▶ Provided material
— Begin —
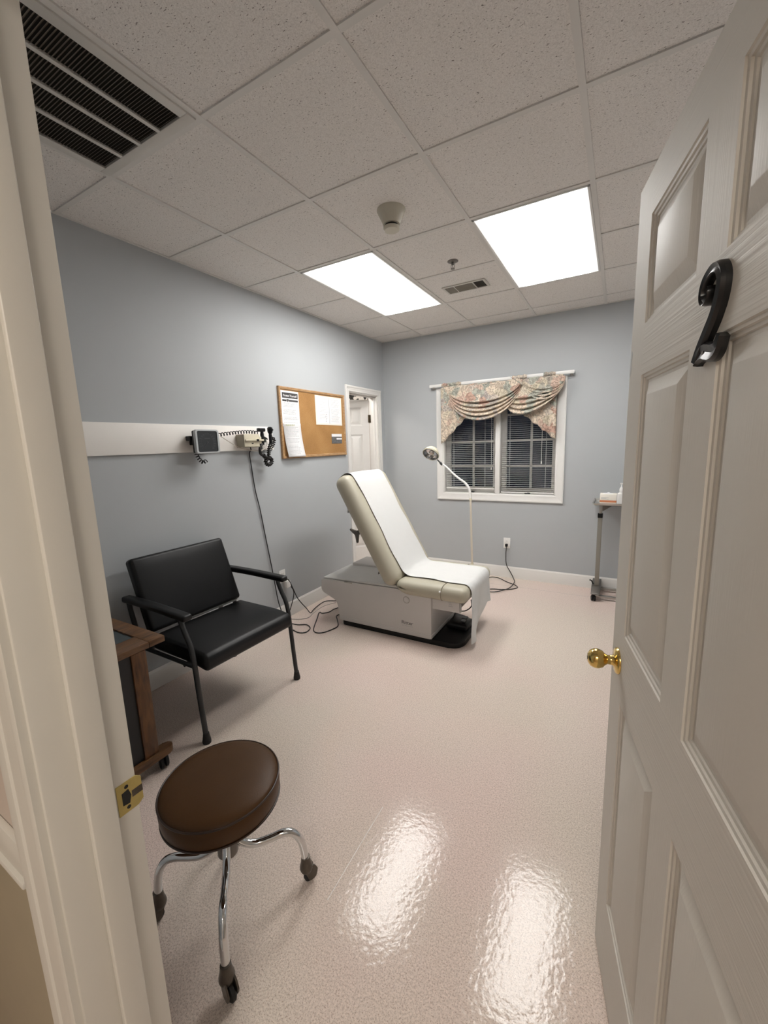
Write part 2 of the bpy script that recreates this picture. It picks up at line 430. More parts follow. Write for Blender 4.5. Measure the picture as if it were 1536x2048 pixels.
— End —
— Begin —
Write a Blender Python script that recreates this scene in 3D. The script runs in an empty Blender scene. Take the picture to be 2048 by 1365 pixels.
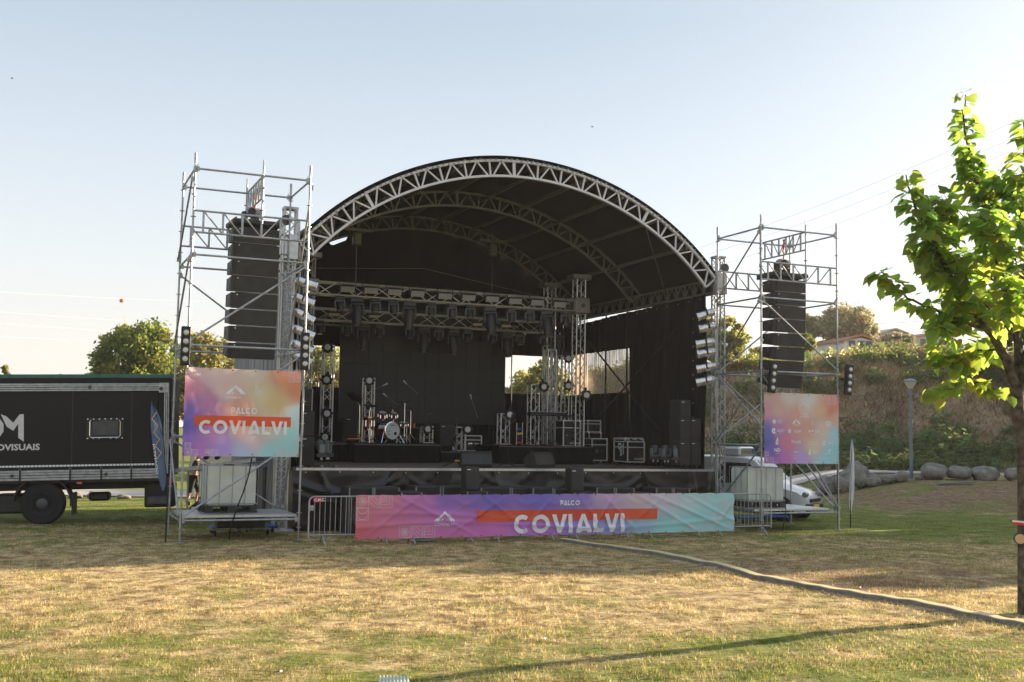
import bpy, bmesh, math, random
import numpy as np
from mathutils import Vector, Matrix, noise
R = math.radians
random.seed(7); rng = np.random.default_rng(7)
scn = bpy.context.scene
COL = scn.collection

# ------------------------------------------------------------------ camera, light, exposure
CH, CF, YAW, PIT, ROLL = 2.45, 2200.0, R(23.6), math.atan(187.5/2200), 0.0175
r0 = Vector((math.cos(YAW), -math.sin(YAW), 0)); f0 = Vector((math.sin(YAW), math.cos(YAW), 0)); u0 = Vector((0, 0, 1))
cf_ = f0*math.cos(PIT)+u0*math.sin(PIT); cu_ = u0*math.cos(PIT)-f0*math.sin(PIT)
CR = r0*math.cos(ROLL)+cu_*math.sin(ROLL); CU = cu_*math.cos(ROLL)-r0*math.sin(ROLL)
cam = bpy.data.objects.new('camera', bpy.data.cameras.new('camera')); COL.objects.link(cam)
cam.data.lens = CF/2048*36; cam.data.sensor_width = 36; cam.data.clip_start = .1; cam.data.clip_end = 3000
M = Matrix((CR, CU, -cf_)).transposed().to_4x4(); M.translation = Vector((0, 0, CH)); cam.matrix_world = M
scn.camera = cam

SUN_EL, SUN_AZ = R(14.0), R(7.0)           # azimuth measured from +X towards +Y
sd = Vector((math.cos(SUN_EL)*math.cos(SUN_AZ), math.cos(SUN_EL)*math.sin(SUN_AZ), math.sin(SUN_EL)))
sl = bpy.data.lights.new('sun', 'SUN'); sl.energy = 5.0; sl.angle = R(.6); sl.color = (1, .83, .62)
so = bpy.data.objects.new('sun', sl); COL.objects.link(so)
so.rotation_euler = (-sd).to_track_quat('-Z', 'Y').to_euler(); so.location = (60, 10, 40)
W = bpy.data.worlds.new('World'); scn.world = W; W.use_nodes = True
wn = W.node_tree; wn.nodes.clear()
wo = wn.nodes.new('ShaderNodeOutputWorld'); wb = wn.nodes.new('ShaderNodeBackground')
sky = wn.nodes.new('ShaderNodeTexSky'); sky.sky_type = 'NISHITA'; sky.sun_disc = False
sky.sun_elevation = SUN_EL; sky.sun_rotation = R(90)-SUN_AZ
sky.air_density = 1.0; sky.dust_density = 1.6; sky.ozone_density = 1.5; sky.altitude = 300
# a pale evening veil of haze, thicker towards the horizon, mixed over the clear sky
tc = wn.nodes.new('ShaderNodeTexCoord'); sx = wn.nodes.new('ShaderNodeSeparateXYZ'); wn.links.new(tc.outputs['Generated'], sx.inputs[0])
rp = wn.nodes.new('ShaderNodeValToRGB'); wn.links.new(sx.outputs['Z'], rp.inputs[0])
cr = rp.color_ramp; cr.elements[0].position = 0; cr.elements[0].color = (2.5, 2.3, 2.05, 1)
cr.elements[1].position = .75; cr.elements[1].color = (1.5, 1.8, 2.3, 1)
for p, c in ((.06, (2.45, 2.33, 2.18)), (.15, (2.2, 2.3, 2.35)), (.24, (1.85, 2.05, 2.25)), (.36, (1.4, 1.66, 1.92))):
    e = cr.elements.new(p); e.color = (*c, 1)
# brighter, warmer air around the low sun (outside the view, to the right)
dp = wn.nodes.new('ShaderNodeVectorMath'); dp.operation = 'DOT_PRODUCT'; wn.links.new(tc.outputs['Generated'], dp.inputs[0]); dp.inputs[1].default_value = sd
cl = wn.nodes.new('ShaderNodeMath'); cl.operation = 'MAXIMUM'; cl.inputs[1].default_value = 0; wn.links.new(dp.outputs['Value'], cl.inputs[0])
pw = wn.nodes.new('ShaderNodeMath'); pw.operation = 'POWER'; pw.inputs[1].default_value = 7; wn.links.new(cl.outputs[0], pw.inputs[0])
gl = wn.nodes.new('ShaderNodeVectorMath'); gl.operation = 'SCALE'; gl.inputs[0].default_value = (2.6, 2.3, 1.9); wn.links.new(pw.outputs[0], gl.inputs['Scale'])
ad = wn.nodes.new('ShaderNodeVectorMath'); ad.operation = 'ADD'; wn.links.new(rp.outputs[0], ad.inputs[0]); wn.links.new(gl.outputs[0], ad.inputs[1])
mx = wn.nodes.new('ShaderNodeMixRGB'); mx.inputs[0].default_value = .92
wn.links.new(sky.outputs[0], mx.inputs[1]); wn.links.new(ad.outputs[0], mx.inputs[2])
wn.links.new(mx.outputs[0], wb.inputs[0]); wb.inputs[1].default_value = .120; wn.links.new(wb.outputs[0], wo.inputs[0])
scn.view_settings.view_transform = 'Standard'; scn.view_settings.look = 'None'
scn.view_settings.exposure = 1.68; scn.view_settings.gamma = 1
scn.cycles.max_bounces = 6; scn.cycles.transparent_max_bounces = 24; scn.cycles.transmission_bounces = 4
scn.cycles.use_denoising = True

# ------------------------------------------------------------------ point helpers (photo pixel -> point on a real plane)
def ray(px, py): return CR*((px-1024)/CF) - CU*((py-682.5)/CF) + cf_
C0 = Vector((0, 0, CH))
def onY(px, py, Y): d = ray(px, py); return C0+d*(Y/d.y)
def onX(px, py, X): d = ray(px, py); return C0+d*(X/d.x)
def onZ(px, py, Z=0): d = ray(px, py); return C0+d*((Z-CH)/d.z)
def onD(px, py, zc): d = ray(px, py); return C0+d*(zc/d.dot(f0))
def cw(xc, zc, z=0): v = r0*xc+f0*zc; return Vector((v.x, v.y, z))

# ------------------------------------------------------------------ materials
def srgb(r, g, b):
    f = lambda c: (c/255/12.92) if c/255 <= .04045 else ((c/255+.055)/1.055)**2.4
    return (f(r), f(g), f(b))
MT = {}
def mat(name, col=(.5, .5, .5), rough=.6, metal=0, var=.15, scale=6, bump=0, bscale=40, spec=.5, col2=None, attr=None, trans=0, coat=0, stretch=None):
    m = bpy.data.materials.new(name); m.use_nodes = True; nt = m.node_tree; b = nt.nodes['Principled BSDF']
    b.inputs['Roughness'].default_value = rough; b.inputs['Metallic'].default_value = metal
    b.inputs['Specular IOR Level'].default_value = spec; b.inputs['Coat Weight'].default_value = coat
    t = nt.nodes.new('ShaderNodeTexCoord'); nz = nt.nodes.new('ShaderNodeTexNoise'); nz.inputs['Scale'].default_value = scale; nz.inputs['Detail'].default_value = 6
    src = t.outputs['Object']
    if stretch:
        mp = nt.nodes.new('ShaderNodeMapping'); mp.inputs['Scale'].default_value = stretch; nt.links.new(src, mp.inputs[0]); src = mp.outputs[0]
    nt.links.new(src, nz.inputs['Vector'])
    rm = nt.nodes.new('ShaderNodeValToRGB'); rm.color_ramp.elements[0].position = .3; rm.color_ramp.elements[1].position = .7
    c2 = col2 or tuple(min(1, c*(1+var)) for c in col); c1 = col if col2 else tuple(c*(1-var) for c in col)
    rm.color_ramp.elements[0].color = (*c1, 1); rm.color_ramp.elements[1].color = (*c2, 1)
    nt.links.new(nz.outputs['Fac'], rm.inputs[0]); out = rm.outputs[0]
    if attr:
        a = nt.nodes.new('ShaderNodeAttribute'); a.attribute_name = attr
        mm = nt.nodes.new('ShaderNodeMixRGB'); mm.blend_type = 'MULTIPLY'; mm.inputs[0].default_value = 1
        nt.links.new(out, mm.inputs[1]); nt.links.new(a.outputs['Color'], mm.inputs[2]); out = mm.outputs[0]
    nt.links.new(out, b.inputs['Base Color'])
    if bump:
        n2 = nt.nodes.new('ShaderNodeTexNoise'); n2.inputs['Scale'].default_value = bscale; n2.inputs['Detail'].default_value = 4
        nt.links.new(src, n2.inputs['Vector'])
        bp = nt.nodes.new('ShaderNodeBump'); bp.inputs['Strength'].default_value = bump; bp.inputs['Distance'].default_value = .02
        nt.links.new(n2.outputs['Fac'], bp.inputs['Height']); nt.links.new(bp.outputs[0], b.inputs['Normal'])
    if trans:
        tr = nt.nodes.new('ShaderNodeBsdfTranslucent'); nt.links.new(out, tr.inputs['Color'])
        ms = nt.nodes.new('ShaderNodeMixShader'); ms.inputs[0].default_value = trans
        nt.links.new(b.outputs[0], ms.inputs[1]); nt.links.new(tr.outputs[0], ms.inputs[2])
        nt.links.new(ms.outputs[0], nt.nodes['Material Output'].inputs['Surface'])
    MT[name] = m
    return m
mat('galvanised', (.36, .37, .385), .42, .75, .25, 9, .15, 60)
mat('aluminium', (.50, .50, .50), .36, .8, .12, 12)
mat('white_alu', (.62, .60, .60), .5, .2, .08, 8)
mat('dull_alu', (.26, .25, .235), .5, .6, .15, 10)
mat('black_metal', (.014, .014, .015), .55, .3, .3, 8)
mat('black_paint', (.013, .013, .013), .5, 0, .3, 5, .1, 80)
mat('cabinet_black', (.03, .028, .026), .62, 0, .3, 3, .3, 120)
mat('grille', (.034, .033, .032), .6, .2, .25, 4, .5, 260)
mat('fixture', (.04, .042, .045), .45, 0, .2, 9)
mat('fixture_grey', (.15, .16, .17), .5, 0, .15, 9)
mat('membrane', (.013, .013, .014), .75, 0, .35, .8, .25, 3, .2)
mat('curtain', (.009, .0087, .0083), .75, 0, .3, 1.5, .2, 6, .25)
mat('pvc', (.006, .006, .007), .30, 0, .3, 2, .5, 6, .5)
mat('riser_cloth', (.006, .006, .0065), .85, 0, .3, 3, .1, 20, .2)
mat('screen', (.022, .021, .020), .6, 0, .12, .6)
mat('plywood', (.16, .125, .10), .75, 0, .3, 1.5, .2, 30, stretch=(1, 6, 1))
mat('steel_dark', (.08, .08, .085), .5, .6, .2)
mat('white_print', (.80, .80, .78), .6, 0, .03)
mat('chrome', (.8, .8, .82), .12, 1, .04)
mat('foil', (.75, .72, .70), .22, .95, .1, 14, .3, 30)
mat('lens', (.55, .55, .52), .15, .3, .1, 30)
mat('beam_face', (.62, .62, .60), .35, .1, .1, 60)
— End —
— Begin —
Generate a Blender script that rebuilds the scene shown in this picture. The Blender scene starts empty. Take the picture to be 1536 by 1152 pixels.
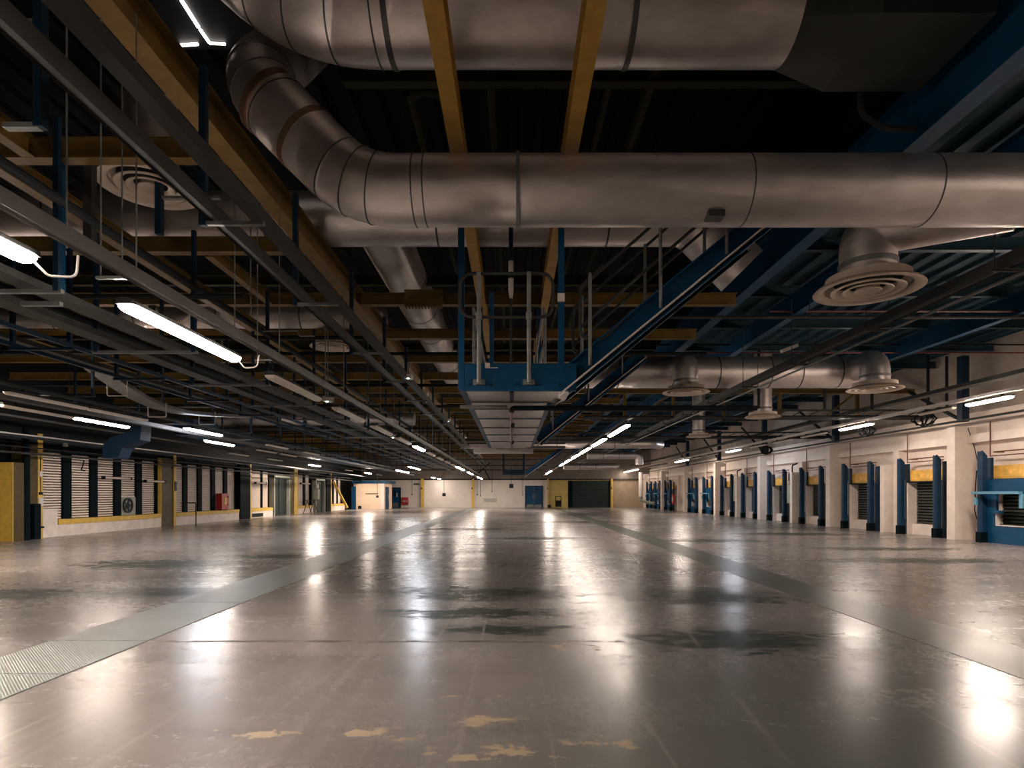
— End —
▶ Set problem
Repeat exactly the stretch of lines that opens with the line containing "Write a Blender" and closes with the line containing "scn.camera = cam". Leave the pictures out, and add nothing.

▶ Finished task
Write a Blender Python script that recreates this scene in 3D. The script runs in an empty Blender scene. Take the picture to be 2048 by 1365 pixels.
import bpy, bmesh, math, random
import numpy as np
from mathutils import Vector, Matrix, noise
R = math.radians
random.seed(7); rng = np.random.default_rng(7)
scn = bpy.context.scene
COL = scn.collection

# ------------------------------------------------------------------ camera, light, exposure
CH, CF, YAW, PIT, ROLL = 2.45, 2200.0, R(23.6), math.atan(187.5/2200), 0.0175
r0 = Vector((math.cos(YAW), -math.sin(YAW), 0)); f0 = Vector((math.sin(YAW), math.cos(YAW), 0)); u0 = Vector((0, 0, 1))
cf_ = f0*math.cos(PIT)+u0*math.sin(PIT); cu_ = u0*math.cos(PIT)-f0*math.sin(PIT)
CR = r0*math.cos(ROLL)+cu_*math.sin(ROLL); CU = cu_*math.cos(ROLL)-r0*math.sin(ROLL)
cam = bpy.data.objects.new('camera', bpy.data.cameras.new('camera')); COL.objects.link(cam)
cam.data.lens = CF/2048*36; cam.data.sensor_width = 36; cam.data.clip_start = .1; cam.data.clip_end = 3000
M = Matrix((CR, CU, -cf_)).transposed().to_4x4(); M.translation = Vector((0, 0, CH)); cam.matrix_world = M
scn.camera = cam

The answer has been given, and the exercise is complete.